**SET PROBLEM**
Please repeat the records below exactly, from the first line through the line containing "return Vector(((px - 960)", and nothing more.
START DATA
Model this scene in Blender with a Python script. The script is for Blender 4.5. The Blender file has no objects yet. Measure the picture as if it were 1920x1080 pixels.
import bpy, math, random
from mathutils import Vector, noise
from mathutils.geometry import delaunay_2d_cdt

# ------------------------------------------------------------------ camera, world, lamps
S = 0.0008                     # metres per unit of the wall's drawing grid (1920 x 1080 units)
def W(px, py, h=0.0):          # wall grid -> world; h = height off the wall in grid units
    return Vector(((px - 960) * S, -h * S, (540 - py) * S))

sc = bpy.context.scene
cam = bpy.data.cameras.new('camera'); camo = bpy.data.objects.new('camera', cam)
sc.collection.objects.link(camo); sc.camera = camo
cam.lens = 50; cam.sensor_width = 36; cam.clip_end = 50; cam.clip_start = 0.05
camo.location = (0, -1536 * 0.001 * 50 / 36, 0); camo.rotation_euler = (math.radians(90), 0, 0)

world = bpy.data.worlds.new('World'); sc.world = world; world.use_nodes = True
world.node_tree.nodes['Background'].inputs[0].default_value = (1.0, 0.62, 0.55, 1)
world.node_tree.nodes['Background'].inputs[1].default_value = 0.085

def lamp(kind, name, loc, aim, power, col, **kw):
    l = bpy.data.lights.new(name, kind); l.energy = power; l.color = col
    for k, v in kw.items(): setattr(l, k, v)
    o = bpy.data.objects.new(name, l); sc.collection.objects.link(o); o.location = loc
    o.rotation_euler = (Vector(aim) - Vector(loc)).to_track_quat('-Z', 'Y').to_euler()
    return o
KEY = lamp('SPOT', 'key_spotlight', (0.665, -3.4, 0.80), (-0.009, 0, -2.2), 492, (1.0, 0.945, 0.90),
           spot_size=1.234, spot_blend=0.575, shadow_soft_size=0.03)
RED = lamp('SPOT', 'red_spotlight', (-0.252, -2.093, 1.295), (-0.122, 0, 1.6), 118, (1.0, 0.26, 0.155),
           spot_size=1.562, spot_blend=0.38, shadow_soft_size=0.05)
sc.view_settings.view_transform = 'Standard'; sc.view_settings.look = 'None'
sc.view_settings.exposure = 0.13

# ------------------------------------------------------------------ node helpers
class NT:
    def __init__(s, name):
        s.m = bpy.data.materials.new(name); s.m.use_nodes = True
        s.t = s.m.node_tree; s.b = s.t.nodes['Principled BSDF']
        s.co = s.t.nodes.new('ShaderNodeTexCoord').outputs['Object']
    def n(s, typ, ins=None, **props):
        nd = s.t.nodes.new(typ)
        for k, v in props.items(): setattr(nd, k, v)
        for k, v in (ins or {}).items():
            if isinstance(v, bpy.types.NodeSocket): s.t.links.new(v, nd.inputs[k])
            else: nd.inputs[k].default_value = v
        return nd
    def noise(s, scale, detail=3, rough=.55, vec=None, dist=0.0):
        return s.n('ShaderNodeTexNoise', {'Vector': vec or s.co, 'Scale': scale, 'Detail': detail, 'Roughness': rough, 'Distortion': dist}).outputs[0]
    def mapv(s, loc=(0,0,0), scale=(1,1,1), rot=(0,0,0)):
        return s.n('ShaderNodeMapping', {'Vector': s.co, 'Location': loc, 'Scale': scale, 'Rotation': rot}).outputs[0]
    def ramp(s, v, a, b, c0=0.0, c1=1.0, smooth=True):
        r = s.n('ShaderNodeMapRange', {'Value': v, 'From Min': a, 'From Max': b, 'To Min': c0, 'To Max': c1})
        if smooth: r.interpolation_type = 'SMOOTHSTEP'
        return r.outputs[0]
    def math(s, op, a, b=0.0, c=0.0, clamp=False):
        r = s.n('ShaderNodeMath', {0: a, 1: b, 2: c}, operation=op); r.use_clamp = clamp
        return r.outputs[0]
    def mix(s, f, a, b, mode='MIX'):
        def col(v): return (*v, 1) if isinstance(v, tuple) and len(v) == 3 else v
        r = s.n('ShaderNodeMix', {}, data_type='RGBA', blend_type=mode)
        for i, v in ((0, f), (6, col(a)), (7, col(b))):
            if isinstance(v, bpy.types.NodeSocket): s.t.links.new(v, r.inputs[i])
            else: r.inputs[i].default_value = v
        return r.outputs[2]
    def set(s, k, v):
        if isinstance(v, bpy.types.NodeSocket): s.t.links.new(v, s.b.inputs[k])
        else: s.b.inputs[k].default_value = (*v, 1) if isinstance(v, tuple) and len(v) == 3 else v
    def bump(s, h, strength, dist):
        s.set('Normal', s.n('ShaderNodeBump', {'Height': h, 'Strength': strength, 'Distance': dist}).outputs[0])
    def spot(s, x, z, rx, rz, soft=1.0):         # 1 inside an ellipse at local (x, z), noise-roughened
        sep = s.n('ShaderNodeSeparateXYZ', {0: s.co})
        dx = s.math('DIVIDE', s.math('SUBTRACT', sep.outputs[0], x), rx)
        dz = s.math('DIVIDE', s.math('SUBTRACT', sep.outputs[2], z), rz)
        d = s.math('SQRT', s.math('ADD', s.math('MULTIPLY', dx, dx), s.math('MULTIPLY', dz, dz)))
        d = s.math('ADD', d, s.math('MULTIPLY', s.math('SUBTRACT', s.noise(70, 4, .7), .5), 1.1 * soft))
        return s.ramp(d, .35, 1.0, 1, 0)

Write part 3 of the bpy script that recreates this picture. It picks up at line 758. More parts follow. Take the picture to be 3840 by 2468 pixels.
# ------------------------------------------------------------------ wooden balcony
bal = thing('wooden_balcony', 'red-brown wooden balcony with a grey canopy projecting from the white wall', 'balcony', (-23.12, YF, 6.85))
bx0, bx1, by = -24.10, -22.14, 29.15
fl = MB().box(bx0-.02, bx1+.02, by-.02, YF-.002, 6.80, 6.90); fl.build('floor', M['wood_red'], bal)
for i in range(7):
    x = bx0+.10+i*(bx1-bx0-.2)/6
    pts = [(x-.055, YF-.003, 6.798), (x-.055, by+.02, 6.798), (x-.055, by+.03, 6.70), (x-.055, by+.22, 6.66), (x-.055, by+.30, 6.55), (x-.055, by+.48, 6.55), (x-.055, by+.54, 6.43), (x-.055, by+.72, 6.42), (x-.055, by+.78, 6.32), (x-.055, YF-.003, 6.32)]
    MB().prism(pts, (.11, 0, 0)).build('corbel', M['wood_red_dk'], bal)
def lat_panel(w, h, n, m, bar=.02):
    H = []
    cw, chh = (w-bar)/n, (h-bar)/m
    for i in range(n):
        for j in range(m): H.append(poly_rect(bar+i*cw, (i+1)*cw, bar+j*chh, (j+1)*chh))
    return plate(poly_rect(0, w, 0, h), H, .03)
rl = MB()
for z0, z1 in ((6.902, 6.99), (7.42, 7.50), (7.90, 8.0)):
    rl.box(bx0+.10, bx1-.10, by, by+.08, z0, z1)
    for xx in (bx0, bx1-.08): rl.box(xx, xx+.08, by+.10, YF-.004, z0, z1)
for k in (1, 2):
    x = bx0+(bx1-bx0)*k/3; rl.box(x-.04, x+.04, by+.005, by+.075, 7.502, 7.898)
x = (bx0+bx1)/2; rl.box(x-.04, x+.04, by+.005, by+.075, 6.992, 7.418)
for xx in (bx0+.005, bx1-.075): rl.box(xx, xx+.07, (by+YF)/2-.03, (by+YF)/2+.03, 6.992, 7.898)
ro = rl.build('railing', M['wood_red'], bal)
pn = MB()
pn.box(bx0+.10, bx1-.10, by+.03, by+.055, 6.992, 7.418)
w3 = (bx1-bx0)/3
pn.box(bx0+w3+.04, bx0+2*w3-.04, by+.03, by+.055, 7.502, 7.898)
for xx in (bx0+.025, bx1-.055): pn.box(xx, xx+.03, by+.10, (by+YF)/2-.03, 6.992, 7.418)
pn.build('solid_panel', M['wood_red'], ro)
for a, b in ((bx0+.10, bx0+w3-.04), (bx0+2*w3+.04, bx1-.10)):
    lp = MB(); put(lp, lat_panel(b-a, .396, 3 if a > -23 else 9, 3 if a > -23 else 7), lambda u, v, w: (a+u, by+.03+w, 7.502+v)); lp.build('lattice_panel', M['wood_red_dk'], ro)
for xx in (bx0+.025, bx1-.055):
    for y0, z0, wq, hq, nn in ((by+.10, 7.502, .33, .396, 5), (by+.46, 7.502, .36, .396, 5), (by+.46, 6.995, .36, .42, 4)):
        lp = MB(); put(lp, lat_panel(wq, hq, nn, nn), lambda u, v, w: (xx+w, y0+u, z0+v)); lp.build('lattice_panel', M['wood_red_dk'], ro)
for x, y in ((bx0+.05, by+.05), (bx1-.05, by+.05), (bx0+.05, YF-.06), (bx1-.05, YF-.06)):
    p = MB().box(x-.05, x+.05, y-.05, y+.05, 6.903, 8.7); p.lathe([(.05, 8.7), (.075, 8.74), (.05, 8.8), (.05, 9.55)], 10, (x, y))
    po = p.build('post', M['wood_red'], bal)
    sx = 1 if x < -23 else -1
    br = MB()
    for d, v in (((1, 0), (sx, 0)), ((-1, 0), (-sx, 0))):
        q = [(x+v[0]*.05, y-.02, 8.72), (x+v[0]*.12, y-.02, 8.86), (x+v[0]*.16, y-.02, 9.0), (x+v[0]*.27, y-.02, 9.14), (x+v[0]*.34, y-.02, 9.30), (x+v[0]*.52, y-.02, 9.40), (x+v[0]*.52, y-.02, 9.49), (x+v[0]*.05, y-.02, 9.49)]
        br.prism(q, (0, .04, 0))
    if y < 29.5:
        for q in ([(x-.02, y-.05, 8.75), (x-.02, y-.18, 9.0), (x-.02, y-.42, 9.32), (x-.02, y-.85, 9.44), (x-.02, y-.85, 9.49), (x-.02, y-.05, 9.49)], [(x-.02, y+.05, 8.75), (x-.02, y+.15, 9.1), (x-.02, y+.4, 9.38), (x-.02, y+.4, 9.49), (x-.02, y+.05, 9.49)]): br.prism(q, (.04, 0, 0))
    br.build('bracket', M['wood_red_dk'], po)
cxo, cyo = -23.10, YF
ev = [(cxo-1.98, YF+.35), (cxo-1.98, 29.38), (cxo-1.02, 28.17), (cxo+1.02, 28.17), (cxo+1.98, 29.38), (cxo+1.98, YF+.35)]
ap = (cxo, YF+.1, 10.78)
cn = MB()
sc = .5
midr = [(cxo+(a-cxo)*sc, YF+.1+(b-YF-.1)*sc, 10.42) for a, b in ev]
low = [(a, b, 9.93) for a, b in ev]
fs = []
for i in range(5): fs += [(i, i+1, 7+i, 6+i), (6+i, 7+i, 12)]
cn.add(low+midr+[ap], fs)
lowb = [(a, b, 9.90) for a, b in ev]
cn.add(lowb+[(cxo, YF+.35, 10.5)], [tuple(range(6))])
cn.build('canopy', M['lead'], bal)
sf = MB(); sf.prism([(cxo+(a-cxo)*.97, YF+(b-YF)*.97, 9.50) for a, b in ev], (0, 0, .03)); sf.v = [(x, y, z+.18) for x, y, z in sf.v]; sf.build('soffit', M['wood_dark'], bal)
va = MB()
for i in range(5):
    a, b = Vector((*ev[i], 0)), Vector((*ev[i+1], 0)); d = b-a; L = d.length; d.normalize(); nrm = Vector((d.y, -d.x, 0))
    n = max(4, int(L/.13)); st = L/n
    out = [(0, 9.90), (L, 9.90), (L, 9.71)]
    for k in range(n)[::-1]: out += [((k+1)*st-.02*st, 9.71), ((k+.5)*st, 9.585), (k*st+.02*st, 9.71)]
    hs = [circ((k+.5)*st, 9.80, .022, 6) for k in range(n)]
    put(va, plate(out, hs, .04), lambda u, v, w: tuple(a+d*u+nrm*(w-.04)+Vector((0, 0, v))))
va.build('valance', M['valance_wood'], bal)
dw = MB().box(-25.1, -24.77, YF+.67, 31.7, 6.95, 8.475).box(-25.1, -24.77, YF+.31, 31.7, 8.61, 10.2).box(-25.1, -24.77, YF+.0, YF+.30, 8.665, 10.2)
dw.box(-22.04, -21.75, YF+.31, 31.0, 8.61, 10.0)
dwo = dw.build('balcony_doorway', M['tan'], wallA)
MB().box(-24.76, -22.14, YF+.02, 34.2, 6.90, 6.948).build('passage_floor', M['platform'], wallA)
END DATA
**ANSWER TO THE EXERCISE**
Model this scene in Blender with a Python script. The script is for Blender 4.5. The Blender file has no objects yet. Measure the picture as if it were 1920x1080 pixels.
import bpy, math, random
from mathutils import Vector, noise
from mathutils.geometry import delaunay_2d_cdt

# ------------------------------------------------------------------ camera, world, lamps
S = 0.0008                     # metres per unit of the wall's drawing grid (1920 x 1080 units)
def W(px, py, h=0.0):          # wall grid -> world; h = height off the wall in grid units
    return Vector(((px - 960) * S, -h * S, (540 - py) * S))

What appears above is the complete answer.